— BEGIN —

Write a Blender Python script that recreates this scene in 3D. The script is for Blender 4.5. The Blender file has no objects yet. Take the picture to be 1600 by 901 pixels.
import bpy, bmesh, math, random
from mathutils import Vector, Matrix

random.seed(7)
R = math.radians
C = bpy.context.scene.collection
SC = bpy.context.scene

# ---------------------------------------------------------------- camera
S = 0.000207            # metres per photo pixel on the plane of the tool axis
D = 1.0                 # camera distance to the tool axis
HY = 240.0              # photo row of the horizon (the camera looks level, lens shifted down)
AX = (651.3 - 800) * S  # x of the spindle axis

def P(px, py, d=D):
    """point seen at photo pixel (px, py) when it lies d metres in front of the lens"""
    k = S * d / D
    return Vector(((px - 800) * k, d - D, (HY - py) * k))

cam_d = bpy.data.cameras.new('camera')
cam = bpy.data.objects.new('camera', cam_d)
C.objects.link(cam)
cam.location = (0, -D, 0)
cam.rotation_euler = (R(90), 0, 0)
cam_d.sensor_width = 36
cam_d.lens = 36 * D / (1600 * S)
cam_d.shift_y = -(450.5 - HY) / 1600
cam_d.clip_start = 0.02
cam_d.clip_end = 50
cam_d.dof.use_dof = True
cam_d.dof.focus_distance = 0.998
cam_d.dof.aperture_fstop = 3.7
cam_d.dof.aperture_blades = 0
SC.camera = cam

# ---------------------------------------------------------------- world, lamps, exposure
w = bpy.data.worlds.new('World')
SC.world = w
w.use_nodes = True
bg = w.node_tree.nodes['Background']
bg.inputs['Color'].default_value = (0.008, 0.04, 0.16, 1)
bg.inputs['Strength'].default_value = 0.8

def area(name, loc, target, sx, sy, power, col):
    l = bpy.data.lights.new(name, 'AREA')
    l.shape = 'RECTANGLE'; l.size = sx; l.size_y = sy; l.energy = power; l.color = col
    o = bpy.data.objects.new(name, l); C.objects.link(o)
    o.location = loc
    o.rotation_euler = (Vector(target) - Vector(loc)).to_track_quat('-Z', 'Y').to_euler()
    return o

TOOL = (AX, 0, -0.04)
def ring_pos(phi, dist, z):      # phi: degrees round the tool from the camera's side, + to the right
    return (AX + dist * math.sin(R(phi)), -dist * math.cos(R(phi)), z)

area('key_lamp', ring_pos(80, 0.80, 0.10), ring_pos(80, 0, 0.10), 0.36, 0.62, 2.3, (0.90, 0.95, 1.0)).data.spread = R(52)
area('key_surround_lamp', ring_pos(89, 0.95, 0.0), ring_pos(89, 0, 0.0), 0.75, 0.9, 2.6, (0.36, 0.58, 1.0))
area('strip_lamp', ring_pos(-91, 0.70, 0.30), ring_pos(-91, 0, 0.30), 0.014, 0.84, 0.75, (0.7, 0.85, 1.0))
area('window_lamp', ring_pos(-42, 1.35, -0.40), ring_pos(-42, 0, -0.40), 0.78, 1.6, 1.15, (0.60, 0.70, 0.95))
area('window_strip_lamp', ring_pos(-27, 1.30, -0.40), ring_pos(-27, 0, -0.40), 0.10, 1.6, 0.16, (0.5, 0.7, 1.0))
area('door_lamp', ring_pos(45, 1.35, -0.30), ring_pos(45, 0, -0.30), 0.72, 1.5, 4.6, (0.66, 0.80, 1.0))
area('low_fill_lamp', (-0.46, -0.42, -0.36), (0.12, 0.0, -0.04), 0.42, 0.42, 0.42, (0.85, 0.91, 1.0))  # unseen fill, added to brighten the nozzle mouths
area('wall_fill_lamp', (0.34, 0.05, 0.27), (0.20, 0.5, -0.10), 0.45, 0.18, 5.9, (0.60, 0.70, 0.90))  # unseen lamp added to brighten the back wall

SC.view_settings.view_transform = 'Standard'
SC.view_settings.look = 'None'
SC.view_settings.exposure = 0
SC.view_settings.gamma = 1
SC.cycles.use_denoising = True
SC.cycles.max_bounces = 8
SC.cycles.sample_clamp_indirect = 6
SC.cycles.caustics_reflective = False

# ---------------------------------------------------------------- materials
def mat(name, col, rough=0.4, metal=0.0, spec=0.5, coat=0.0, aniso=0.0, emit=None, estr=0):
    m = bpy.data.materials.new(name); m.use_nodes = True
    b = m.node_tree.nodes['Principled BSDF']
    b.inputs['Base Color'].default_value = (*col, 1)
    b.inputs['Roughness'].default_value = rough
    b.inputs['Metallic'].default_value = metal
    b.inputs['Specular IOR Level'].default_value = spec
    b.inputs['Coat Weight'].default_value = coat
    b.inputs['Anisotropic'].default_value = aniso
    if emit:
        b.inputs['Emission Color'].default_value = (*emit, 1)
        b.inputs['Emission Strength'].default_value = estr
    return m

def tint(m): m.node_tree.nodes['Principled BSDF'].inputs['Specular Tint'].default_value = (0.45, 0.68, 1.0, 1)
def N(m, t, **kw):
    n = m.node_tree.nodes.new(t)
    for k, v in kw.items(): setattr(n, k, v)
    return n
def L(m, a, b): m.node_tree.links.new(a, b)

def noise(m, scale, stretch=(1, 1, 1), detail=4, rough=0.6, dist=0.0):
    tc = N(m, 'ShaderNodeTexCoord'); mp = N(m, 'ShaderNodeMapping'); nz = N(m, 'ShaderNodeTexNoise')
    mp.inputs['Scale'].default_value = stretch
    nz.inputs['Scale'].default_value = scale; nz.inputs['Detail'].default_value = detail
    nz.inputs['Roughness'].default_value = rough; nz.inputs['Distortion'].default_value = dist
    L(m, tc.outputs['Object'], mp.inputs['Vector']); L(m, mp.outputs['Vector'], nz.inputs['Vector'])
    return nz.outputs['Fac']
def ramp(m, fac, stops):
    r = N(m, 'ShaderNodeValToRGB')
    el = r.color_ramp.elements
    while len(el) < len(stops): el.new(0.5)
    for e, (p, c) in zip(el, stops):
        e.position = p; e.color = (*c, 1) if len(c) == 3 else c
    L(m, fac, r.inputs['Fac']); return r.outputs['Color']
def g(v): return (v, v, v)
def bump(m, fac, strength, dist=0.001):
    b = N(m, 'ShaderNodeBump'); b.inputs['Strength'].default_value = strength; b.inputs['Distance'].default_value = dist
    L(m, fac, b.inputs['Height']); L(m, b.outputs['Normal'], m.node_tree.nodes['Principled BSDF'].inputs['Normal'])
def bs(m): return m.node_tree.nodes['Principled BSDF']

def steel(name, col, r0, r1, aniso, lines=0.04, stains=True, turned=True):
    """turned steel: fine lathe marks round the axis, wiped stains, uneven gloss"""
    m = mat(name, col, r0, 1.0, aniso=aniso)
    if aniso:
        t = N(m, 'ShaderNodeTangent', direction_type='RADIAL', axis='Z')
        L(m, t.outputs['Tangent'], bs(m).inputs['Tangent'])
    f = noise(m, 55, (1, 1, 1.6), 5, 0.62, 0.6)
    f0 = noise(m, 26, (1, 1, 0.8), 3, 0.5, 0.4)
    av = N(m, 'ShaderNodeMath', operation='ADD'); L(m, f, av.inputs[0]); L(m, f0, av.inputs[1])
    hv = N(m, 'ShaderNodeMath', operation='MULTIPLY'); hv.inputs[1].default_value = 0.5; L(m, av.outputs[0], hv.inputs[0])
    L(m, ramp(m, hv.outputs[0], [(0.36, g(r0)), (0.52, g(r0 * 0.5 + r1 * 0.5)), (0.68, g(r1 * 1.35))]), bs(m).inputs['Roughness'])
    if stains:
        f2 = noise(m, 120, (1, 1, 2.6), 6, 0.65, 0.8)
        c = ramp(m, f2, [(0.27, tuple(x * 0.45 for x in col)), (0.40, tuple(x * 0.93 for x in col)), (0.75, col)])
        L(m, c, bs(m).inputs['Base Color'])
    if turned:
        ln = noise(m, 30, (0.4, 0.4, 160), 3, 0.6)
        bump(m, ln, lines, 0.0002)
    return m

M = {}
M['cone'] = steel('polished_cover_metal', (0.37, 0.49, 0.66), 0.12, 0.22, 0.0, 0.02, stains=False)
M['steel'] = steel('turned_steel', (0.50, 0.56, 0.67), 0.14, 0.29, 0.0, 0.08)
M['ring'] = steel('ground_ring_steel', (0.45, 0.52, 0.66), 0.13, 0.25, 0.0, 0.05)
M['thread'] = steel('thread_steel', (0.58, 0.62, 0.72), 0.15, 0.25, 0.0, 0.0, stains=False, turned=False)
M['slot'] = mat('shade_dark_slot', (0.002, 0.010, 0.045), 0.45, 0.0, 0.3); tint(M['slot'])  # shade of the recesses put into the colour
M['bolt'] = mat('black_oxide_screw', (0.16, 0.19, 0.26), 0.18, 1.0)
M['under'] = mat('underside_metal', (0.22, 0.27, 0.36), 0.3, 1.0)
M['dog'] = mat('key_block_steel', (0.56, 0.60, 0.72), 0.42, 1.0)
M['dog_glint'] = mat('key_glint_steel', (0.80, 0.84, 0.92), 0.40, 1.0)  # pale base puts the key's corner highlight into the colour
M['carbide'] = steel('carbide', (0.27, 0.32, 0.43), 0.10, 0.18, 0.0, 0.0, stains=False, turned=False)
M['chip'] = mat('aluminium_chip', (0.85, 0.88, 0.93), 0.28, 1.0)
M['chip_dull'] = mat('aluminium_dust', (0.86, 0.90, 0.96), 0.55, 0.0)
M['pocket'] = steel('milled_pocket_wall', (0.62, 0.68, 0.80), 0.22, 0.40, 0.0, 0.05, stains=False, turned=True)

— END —

Using the data above, restate word for word the lines from its opening line through the line that contains "return Vector(((px - 800)", and no more.

Write a Blender Python script that recreates this scene in 3D. The script is for Blender 4.5. The Blender file has no objects yet. Take the picture to be 1600 by 901 pixels.
import bpy, bmesh, math, random
from mathutils import Vector, Matrix

random.seed(7)
R = math.radians
C = bpy.context.scene.collection
SC = bpy.context.scene

# ---------------------------------------------------------------- camera
S = 0.000207            # metres per photo pixel on the plane of the tool axis
D = 1.0                 # camera distance to the tool axis
HY = 240.0              # photo row of the horizon (the camera looks level, lens shifted down)
AX = (651.3 - 800) * S  # x of the spindle axis

def P(px, py, d=D):
    """point seen at photo pixel (px, py) when it lies d metres in front of the lens"""
    k = S * d / D
    return Vector(((px - 800) * k, d - D, (HY - py) * k))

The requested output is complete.